Book Review: Borges and I

Borges and I is classified as a memoir or non-fiction. I thought it was a book of non-fiction, a memoir or travel diary of sorts. So throughout the book I felt puzzled by Borges as a character, by Jay Parini’s own depiction of himself but mostly how did so many of Borges’ stories were woven into the text. The way that the plot advanced, seemed too tidy to be true. The author explains in his foreword, this is a work of auto-fiction. Now it all adds up. I must confess, had I known I would have never picked it up. What troubles we about this über-white depiction of a trip with Borges through the Scottish Highlands is:

(1) Borges feels very much like a character, and one drawn upon stereotypes of artistic geniuses. He is quirky, extravagant and self-centered. Childlike but wise in a way that only artists are meant to be.

(2) Borges is exoticized in a typical way that Latinxs tend to be portrayed, but made “acceptable” by being racially white, of Nordic or European origins. As a Latinx, this felt familiar and very troublesome.

(3) The author proudly shrouds himself with white privilege. He has never read Borges, all authors mentioned are white, the ideal feminine beauty is very Nordic, and he goes on to say that slavery would have disappeared by itself even if the Civil War had never happened. Worse, that the reconstruction was even worse than slavery. Poison usually uttered by white people who had no idea what slavery really is or means. It made me cringe, to be honest.

(4) Though he tries to give its women characters a feminist, independent twists, they are still only sexual-props and his attitude towards them is terribly condescending. He marvels that they know history, read poems or have heard about Borges. Terrible and uncomfortable.

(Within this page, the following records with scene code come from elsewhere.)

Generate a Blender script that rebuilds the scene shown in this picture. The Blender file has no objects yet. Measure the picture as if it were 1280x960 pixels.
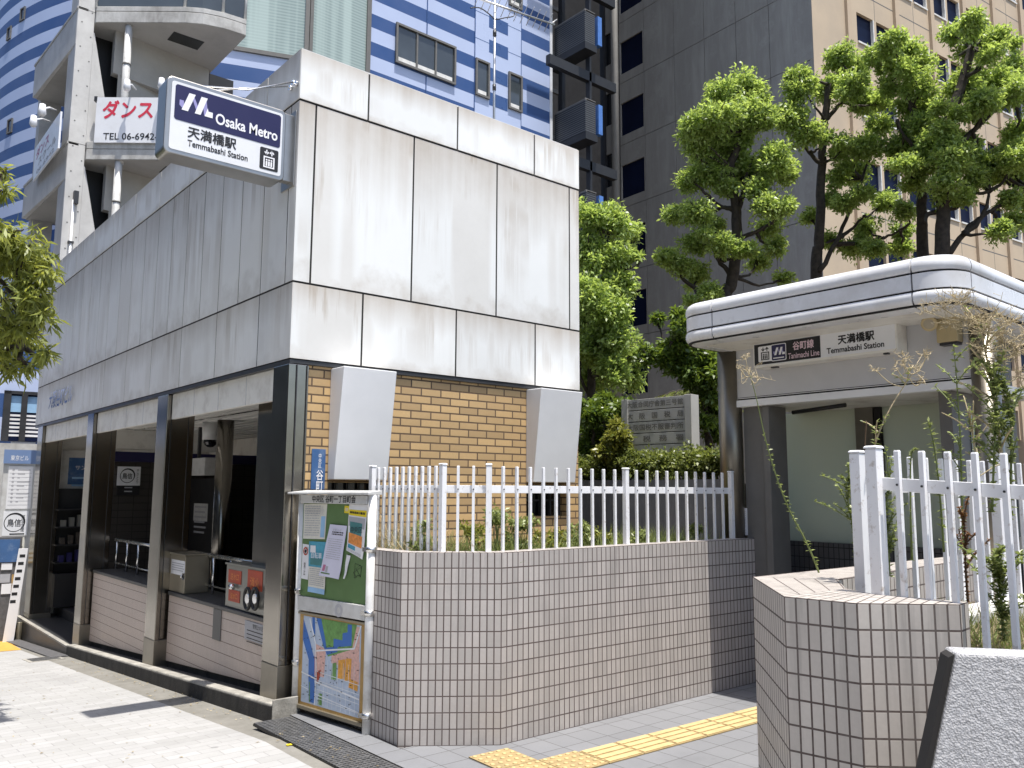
import bpy, bmesh, math, random
import numpy as np
from mathutils import Vector, Matrix
R = math.radians
random.seed(7)
sc = bpy.context.scene
col = sc.collection
W = bpy.data.worlds.new("World"); sc.world = W; W.use_nodes = True

# ------------------------------------------------------------ camera (solved from the vanishing points)
FPX, YAW, PITCH, ROLL, EYE = 1045.0, 0.8720958, 0.1270160, 0.0050342, 1.6
_cy, _sy, _cp, _sp = math.cos(YAW), math.sin(YAW), math.cos(PITCH), math.sin(PITCH)
FW = Vector((_cy*_cp, _sy*_cp, _sp)); _r = Vector((_sy, -_cy, 0)); _u = _r.cross(FW)
RT = _r*math.cos(ROLL) + _u*math.sin(ROLL); UP = -_r*math.sin(ROLL) + _u*math.cos(ROLL)
EY = Vector((0, 0, EYE))
def ray(x, y): return FW*FPX + RT*(x-640) - UP*(y-480)
# measuring helpers: where a line of sight through photo pixel (x, y) meets a real plane
def onp(x, y, n, c):
    d = ray(x, y); n = Vector(n); return EY + d*((c - n.dot(EY))/n.dot(d))
def onX(x, y, c): return onp(x, y, (1, 0, 0), c)
def onY(x, y, c): return onp(x, y, (0, 1, 0), c)
def onZ(x, y, c): return onp(x, y, (0, 0, 1), c)
def onD(x, y, t): return EY + ray(x, y)*(t/FPX)
def gz(Y): return 0.0 if Y < 5.3 else -.07*(min(Y, 40)-5.3)
def onG(x, y, up=0):
    p = onZ(x, y, up)
    return p if p.y < 5.3 else onp(x, y, (0, .07, 1), .07*5.3+up)
V3 = Vector
cam = bpy.data.cameras.new("camera"); co = bpy.data.objects.new("camera", cam); col.objects.link(co)
cam.sensor_width = 36; cam.lens = 36*FPX/1280; cam.clip_start = .05; cam.clip_end = 600
m = Matrix((RT, UP, -FW)).transposed().to_4x4(); m.translation = EY; co.matrix_world = m
sc.camera = co

# ------------------------------------------------------------ light
SUN = Vector((-.012, -.268, 1)).normalized()
sl = bpy.data.lights.new("sun", 'SUN'); so = bpy.data.objects.new("sun", sl); col.objects.link(so)
sl.energy = 4.5; sl.angle = R(.53); sl.color = (1, .955, .89)
so.rotation_euler = (-SUN).to_track_quat('-Z', 'Y').to_euler(); so.location = (0, -8, 30)
nt = W.node_tree; bg = nt.nodes["Background"]; sky = nt.nodes.new("ShaderNodeTexSky")
sky.sky_type = 'NISHITA'; sky.sun_disc = False; sky.sun_elevation = math.asin(SUN.z)
sky.sun_rotation = R(180); sky.air_density = 1.0; sky.dust_density = 2.2; sky.ozone_density = 1
nt.links.new(sky.outputs[0], bg.inputs[0]); bg.inputs[1].default_value = .145
sc.view_settings.view_transform = 'Standard'; sc.view_settings.look = 'None'
sc.view_settings.exposure = .58; sc.view_settings.gamma = 1; sc.view_settings.use_curve_mapping = False
sc.render.engine = 'CYCLES'; sc.cycles.use_denoising = True
sc.cycles.max_bounces = 8; sc.cycles.diffuse_bounces = 4; sc.cycles.transparent_max_bounces = 8
sc.cycles.sample_clamp_indirect = 6

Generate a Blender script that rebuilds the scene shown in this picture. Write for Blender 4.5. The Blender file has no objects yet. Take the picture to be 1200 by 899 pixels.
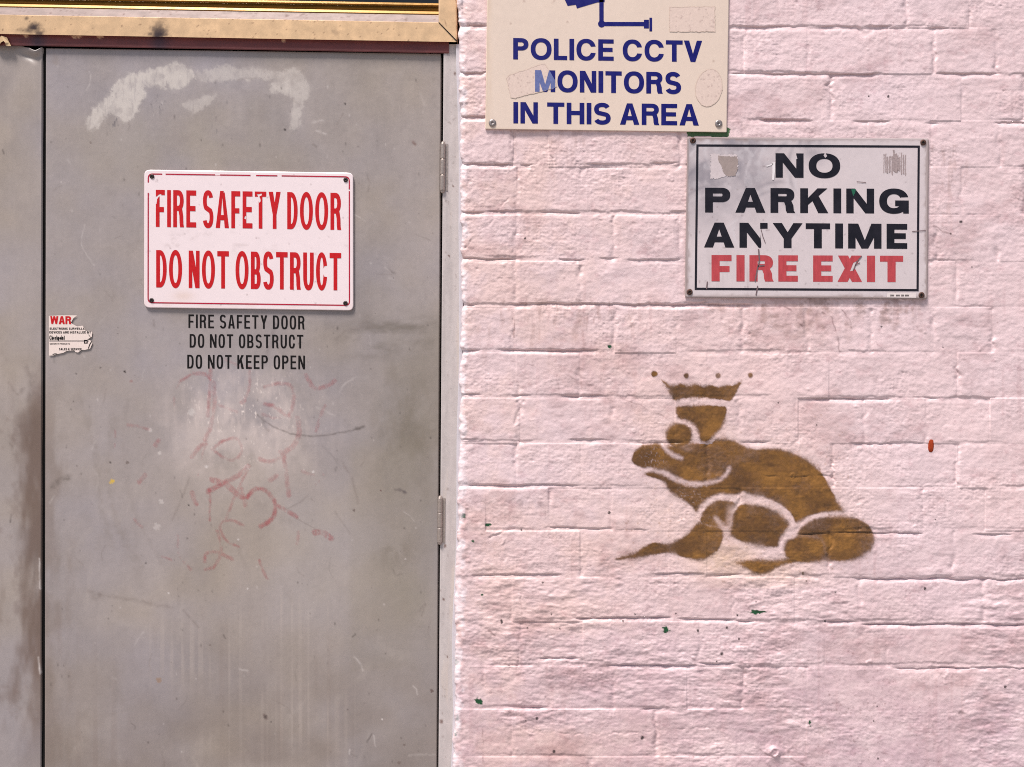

But don’t let me disuade you. It’s not all bad. It is a very entertaining book, though pedantic as Jay Parini is himself as a character. Borges is a very fun character. Borges’ genius and influence does shine through the book and it does serve as a good introduction to Borges’ Ficciones. Finally, the idea of the book is a creative rework of Borges’ short story “Borges and I”, published in his collection “The Maker” (“El Hacedor”). The title, The Maker derives from the Scots word “makar”, which I think it’s pretty clever given that Borges is a character and Scotland is the background. I would recommend it if you plan on reading Borges and would like a little background on his stories. But never loose sight of the truth: this is not Borges but a character by a white author, with all that cultural baggage that it brings.